New York's main contract, light sweet crude for February rose 92 cents to $90.30.
Brent North Sea crude for delivery in February rose 97 cents to $95.50 a barrel in London trade.
The US Department of Energy reported that stockpiles of crude oil slumped by 4.2 million barrels during the final week of 2010. Analysts had forecast a drop of 2.2 million barrels.
Crude inventories fell by more than 15 million barrels in the United States -- the world's biggest oil consumer -- during the first three weeks of December due to strong demand.
"Demand is relatively high, that put the bias to the upside," said analyst Rich Ilczyszyn of Lind-Waldock.
After slumping on Tuesday, oil prices remained close to two-year highs and the International Energy Agency warned they were in danger of threatening a fragile economic recovery in developed nations during 2011.
"Oil prices are entering a dangerous zone for the global economy," IEA chief economist Fatih Birol was cited as saying in the Financial Times newspaper on Wednesday.
"The oil import bills are becoming a threat to the economic recovery.
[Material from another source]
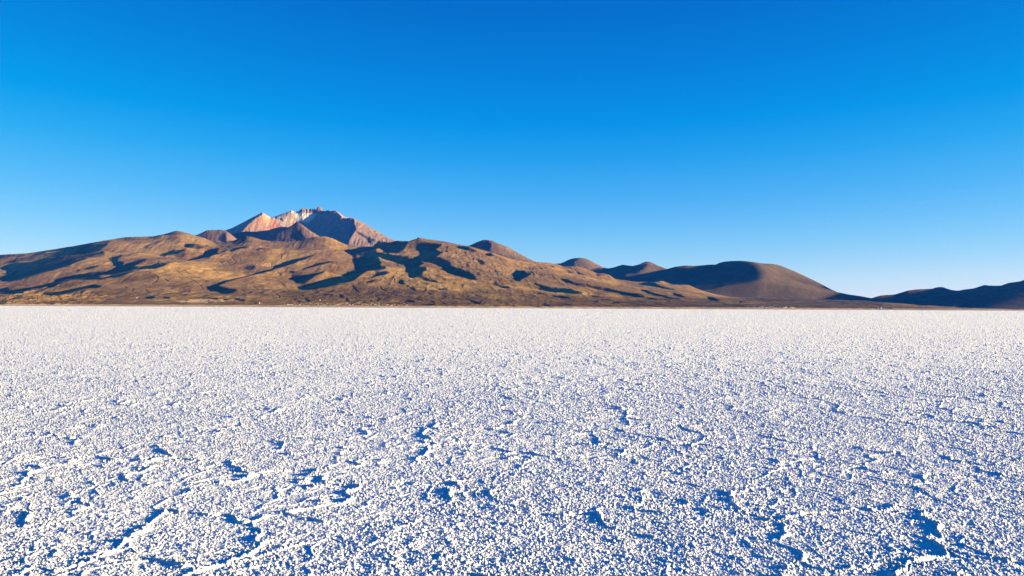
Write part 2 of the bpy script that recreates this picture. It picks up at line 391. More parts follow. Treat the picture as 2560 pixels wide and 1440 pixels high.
FLANK_SHADE = [
 ('A', [(-600, 600), (0, 515), (450, 468), (800, 420), (1230, 347), (1640, 272), (1850, 238), (1720, 290), (1230, 352), (1500, 328), (1760, 300), (1690, 345), (1600, 400),
        (1700, 465), (1560, 500), (1330, 540), (1185, 575), (1420, 548), (1200, 630), (960, 715), (600, 825), (430, 855), (100, 915), (60, 912),
        (200, 840), (270, 800), (70, 820), (140, 785), (190, 755), (150, 730), (30, 712), (130, 690), (-600, 740)], 1),
 ('A', [(-600, 740), (-100, 600), (0, 588), (250, 540), (430, 500), (540, 488), (620, 500), (760, 450), (1000, 432), (1050, 440), (850, 465), (640, 520), (400, 560), (150, 620), (0, 648), (-600, 800)], 0),
 ('A', [(-600, 820), (0, 688), (200, 640), (330, 615), (600, 580), (680, 580), (560, 600), (330, 635), (180, 665), (60, 700)], 0),
 ('A', [(750, 565), (1000, 520), (1200, 480), (1450, 430), (1600, 400), (1620, 440), (1380, 475), (1100, 530), (850, 560)], 0),
 ('A', [(1850, 275), (1920, 248), (2200, 222), (2460, 198), (2560, 178), (2560, 195), (2450, 210), (2150, 240)], 1),
 ('A', [(1870, 705), (1830, 640), (1790, 590), (1780, 540), (1830, 505), (2000, 480), (2200, 445), (2280, 440), (2130, 470), (1960, 500), (1890, 560), (1875, 605),
        (1990, 625), (1940, 690), (1900, 740), (1750, 745)], 1),
 ('A', [(-600, 1060), (0, 1040), (250, 1018), (560, 1000), (680, 970), (950, 905), (1180, 835), (1420, 788), (1720, 768), (1880, 700), (2050, 640), (2330, 552), (2350, 570),
        (2200, 640), (2120, 715), (2350, 670), (2560, 640), (2560, 700), (2460, 745), (2300, 745), (2100, 790), (1850, 860), (1690, 915), (1480, 905),
        (1250, 893), (1100, 910), (930, 950), (760, 1005), (520, 1040), (300, 1110), (200, 1120), (0, 1090), (-600, 1100)], 1),
 ('A', [(1600, 840), (1770, 810), (1760, 822), (1650, 842)], 0),
 ('A', [(1915, 740), (2020, 710), (2020, 730), (1940, 748)], 0),
 ('A', [(640, 1145), (850, 1090), (1180, 1035), (1300, 985), (1470, 960), (1640, 985), (1560, 1030), (1340, 1060), (1330, 1080), (1050, 1140), (850, 1150)], 1),
 ('A', [(-300, 1165), (0, 1155), (200, 1125), (380, 1110), (400, 1130), (130, 1165), (0, 1180), (-300, 1190)], 1),
 ('A', [(-300, 1280), (0, 1250), (130, 1215), (280, 1175), (400, 1180), (200, 1220), (60, 1270), (0, 1290), (-300, 1300)], 1),
 ('A', [(1360, 730), (1420, 690), (1610, 660), (1400, 735)], 1),
 ('A', [(1190, 755), (1290, 725), (1260, 755)], 1),
 ('A', [(940, 755), (1060, 730), (1000, 760)], 1),
 ('A', [(2300, 375), (2370, 335), (2520, 270), (2540, 275), (2400, 340), (2360, 378)], .7),
 ('B', [(-30, 805), (350, 755), (540, 720), (780, 680), (820, 635), (940, 600), (970, 550), (1030, 515), (1170, 505), (1165, 545), (1120, 580), (1290, 545), (1300, 555),
        (1100, 610), (1010, 655), (830, 690), (520, 730), (380, 770), (170, 855), (-30, 855)], 1),
 ('B', [(1200, 610), (1350, 570), (1370, 540), (1560, 475), (1500, 520), (1380, 565), (1200, 625)], 1),
 ('B', [(1500, 510), (1660, 485), (1560, 515)], 1), ('B', [(1700, 480), (1810, 455), (1760, 480)], .7),
 ('B', [(240, 620), (330, 560), (450, 515), (500, 535), (700, 515), (560, 560), (330, 615)], 1),
 ('B', [(460, 605), (600, 575), (720, 555), (560, 610), (490, 620)], 1),
 ('B', [(625, 445), (680, 425), (800, 430), (950, 460), (1070, 440), (970, 475), (870, 500), (740, 500), (610, 485), (680, 470)], 1),
 ('B', [(800, 545), (880, 530), (830, 555)], 1), ('B', [(1280, 485), (1360, 480), (1320, 495)], 1), ('B', [(1000, 490), (1130, 480), (1060, 495)], 1),
 ('B', [(1720, 545), (1830, 510), (1950, 500), (1860, 525), (1760, 555)], .7),
 ('B', [(990, 1105), (1150, 1070), (1250, 1015), (1500, 965), (1640, 935), (1900, 860), (2040, 830), (2050, 790), (2230, 725), (2530, 640), (2530, 680), (2400, 710), (2200, 795),
        (2000, 860), (1800, 920), (1500, 985), (1340, 1015), (1260, 1050), (1160, 1085), (1300, 1130), (1440, 1150), (1430, 1185), (1370, 1210), (1320, 1225),
        (1250, 1220), (1230, 1195), (1100, 1180)], 1),
 ('B', [(600, 1245), (690, 1225), (640, 1245)], 1), ('B', [(1600, 1220), (1700, 1180), (1690, 1200)], 1), ('B', [(980, 1275), (1150, 1290), (1140, 1310), (1060, 1300)], 1),
 ('B', [(1220, 1300), (1340, 1310), (1270, 1325)], 1), ('B', [(1400, 1295), (1470, 1285), (1600, 1310), (1560, 1325), (1460, 1315)], 1),
 ('B', [(40, 1290), (100, 1255), (180, 1265), (120, 1300)], 1), ('B', [(280, 1275), (370, 1275), (420, 1305), (350, 1300)], 1), ('B', [(1550, 830), (1620, 770), (1730, 760), (1750, 830), (1650, 850)], .45),
 ('C', [(0, 860), (250, 780), (480, 735), (380, 775), (260, 815), (0, 910)], 1),
 ('C', [(120, 970), (300, 940), (480, 850), (620, 815), (710, 820), (600, 850), (480, 895), (330, 930), (180, 985)], 1),
 ('C', [(150, 1060), (160, 1010), (300, 985), (590, 950), (600, 970), (480, 1010), (370, 1080), (320, 1115), (220, 1115)], 1),
 ('C', [(300, 1155), (430, 1140), (330, 1130), (400, 1100), (560, 1070), (860, 1020), (1000, 965), (1025, 925), (1005, 870), (1010, 800), (940, 735), (860, 690), (610, 695),
        (620, 678), (700, 675), (980, 685), (1020, 650), (1030, 622), (1240, 622), (1300, 592), (1330, 560), (1440, 570), (1530, 580), (1600, 555), (1707, 565), (1707, 620),
        (1620, 680), (1560, 710), (1440, 710), (1370, 660), (1285, 665), (1280, 690), (1500, 730), (1707, 770), (1707, 890), (1540, 820), (1300, 755), (1340, 810),
        (1355, 840), (1330, 880), (1410, 890), (1420, 940), (1340, 945), (1240, 960), (1100, 990), (1050, 1020), (980, 1090), (850, 1140), (700, 1170), (500, 1195), (300, 1200)], 1),
 ('C', [(1010, 745), (1080, 735), (1080, 785), (1040, 780)], 0), ('C', [(1090, 715), (1180, 735), (1180, 750), (1110, 745)], 0), ('C', [(830, 1095), (930, 1085), (880, 1100)], 0),
 ('C', [(1110, 1060), (1250, 1025), (1290, 975), (1420, 955), (1480, 975), (1400, 1000), (1200, 1050)], 1),
 ('C', [(1140, 1130), (1170, 1090), (1280, 1060), (1240, 1100)], 1),
 ('C', [(1595, 1100), (1610, 1070), (1640, 1075), (1650, 1125), (1620, 1130)], 1),
 ('C', [(330, 1320), (350, 1315), (400, 1345), (370, 1345)], 1), ('C', [(795, 1265), (815, 1265), (840, 1310), (820, 1305)], 1), ('C', [(880, 1310), (900, 1315), (920, 1360), (890, 1345)], 1),
 ('C', [(1260, 1270), (1340, 1320), (1290, 1352), (1285, 1345), (1320, 1320)], 1), ('C', [(960, 1150), (985, 1160), (1045, 1230), (1020, 1220)], 1),
 ('C', [(580, 1265), (640, 1258), (740, 1278), (640, 1272)], 1), ('C', [(40, 1210), (85, 1222), (45, 1235)], 1), ('C', [(240, 1345), (270, 1345), (265, 1368)], 1),
 ('D', [(-10, 225), (160, 250), (180, 215), (390, 218), (530, 172), (510, 215), (460, 250), (370, 275), (300, 330), (240, 390), (120, 405), (-10, 390)], 1),
 ('D', [(-10, 405), (200, 440), (480, 490), (590, 530), (650, 560), (550, 610), (690, 650), (670, 690), (620, 710), (610, 790), (780, 850), (970, 895), (850, 880), (680, 850),
        (560, 810), (430, 800), (380, 720), (385, 650), (330, 600), (180, 550), (-10, 500)], 1),
 ('D', [(480, 310), (560, 275), (700, 262), (930, 262), (890, 310), (830, 330), (870, 370), (945, 390), (880, 430), (830, 470), (950, 495), (1060, 560), (1060, 590), (1150, 640),
        (1290, 690), (1440, 745), (1450, 800), (1560, 870), (1700, 910), (1850, 930), (2000, 965), (2150, 1000), (1900, 960), (1650, 900), (1500, 850), (1200, 780),
        (1050, 740), (930, 660), (960, 640), (850, 590), (680, 550), (500, 485), (580, 455), (640, 420), (620, 395), (560, 360)], 1),
 ('D', [(1150, 300), (1230, 285), (1350, 300), (1460, 345), (1450, 385), (1350, 370), (1200, 320)], 1),
 ('D', [(1620, 390), (1700, 390), (1780, 430), (1740, 450), (1660, 445)], 1),
 ('D', [(1450, 500), (1550, 510), (1650, 570), (1620, 600), (1540, 580)], .6),
 ('D', [(2070, 740), (2120, 685), (2250, 675), (2360, 715), (2330, 760), (2200, 830), (2170, 870), (2110, 840)], 1),
 ('D', [(250, 880), (260, 840), (300, 830), (320, 905), (400, 940), (500, 985), (540, 1030), (480, 1000), (330, 920)], 1),
 ('D', [(620, 880), (700, 890), (720, 920), (660, 905)], 1), ('D', [(760, 940), (880, 965), (1020, 985), (860, 978)], 1),
 ('D', [(800, 755), (860, 765), (960, 825), (1080, 860), (960, 840), (850, 790)], .6),
 ('D', [(330, 1180), (400, 1155), (500, 1180), (490, 1200)], .8), ('D', [(740, 1160), (820, 1190), (780, 1185)], 1), ('D', [(885, 1160), (990, 1220), (960, 1215)], 1),
 ('D', [(1350, 1150), (1430, 1165), (1510, 1185), (1530, 1225), (1450, 1200)], 1), ('D', [(580, 1225), (820, 1222), (800, 1240), (620, 1235)], 1),
 ('D', [(510, 1130), (620, 1158), (560, 1152)], 1), ('D', [(690, 1030), (790, 1065), (730, 1058)], 1),
 ('E', [(180, 565), (260, 570), (330, 600), (420, 640), (560, 660), (800, 655), (850, 690), (980, 700), (920, 740), (780, 730), (560, 715), (400, 690), (330, 630)], 1),
 ('E', [(180, 600), (240, 630), (390, 685), (330, 680), (220, 635)], 1),
 ('E', [(630, 490), (750, 505), (850, 550), (950, 580), (1080, 600), (1200, 620), (1300, 660), (1420, 650), (1600, 690), (1800, 730), (1950, 760), (2010, 785), (1850, 775),
        (1600, 730), (1350, 685), (1150, 650), (1000, 610), (850, 590), (740, 560)], 1),
 ('E', [(1920, 660), (2000, 670), (2150, 720), (2300, 770), (2560, 810), (2560, 825), (2350, 790), (2150, 750)], 1),
 ('E', [(2070, 545), (2140, 550), (2200, 590), (2320, 630), (2500, 670), (2400, 670), (2250, 630), (2050, 600), (1900, 560)], 1),
 ('E', [(490, 755), (600, 765), (760, 785), (850, 800), (700, 800), (520, 775)], 1),
 ('E', [(960, 770), (1180, 795), (1400, 800), (1250, 803)], 1), ('E', [(1150, 765), (1440, 800), (1200, 785)], 1), ('E', [(1240, 830), (1500, 830), (1300, 842)], 1),
 ('E', [(1150, 855), (1260, 865), (1200, 870)], 1), ('E', [(1420, 860), (1780, 880), (1560, 887)], 1), ('E', [(1990, 790), (2150, 810), (2300, 835), (2100, 825)], 1),
 ('E', [(730, 330), (790, 370), (840, 410), (790, 395)], 1), ('E', [(900, 370), (950, 400), (1080, 440), (930, 420)], 1), ('E', [(1220, 410), (1300, 440), (1250, 450)], 1),
 ('E', [(1390, 440), (1450, 475), (1410, 470)], 1), ('E', [(480, 280), (520, 285), (570, 325), (530, 310)], 1), ('E', [(1330, 420), (1400, 435), (1360, 430)], 1),
 ('E', [(260, 730), (380, 725), (380, 745)], 1), ('E', [(330, 895), (420, 910), (540, 935), (430, 925)], 1),
 ('G', [(830, 485), (900, 495), (960, 525), (880, 520)], 1), ('G', [(480, 450), (560, 460), (620, 490), (530, 480)], 1), ('G', [(0, 440), (110, 460), (210, 490), (110, 487), (-20, 470)], 1),
 ('G', [(160, 420), (300, 450), (450, 485), (300, 470)], 1), ('G', [(1150, 525), (1200, 545), (1170, 550)], 1),
]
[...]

This is a wake-up call to the oil consuming countries and to the oil producers."
Should prices again head towards $100, Birol's comments are likely to add pressure on oil cartel OPEC, which last month decided to leave production quotas unchanged despite the rising prices.
Oil hit two-year highs on Monday due to confidence in increased global energy demand after the US economy showed more signs of recovery.